Met chief: We must rebuild trust in police
More needs to be done to boost trust in the police, Scotland yard chief Dame Cressida Dick admitted yesterday.
She spoke out as her force faces a crisis in public confidence following the murder of Sarah everard allegedly at the hands of a serving Met officer.
Dame Cressida is also under pressure following the ugly scenes at the vigil for Miss everard in Clapham, london, earlier this month. Speaking of the need to improve trust, particularly in ethnic minority communities, she said: ‘We have made a lot of progress over many years but there is much more to be done.
‘I recognise trust in the Met is still too low in some black communities... I feel very sorry about that. It is something I have worked to change and I commit now to stepping up that work further.’ but Dame Cressida was also criticised yesterday by the mother of two murdered sisters.
The Venerable Mina Smallman, the first black archdeacon in the Church of england, claimed police were slow to investigate her daughters’ disappearance because they were black.
And she told Dame Cressida: ‘Stop protecting the police and start protecting the people that you are appointed to protect... That’s your job.
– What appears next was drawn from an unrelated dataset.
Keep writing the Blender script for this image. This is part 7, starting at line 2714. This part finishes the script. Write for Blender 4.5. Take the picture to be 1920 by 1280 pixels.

Do your job.’
Bibaa Henry, 46, and 27-year- old Nicole Smallman were stabbed to death in Wembley, north-west london, in June last year.
Mrs Smallman believes the investigation into her missing daughters was less extensive because of assumptions about a ‘black woman who lives on a council estate’.
Two Met officers are under investigation for allegedly sharing grotesque selfies of the sisters’ bodies.
A petition calling for the resignation of the Met chief reached 8,700 signatures yesterday.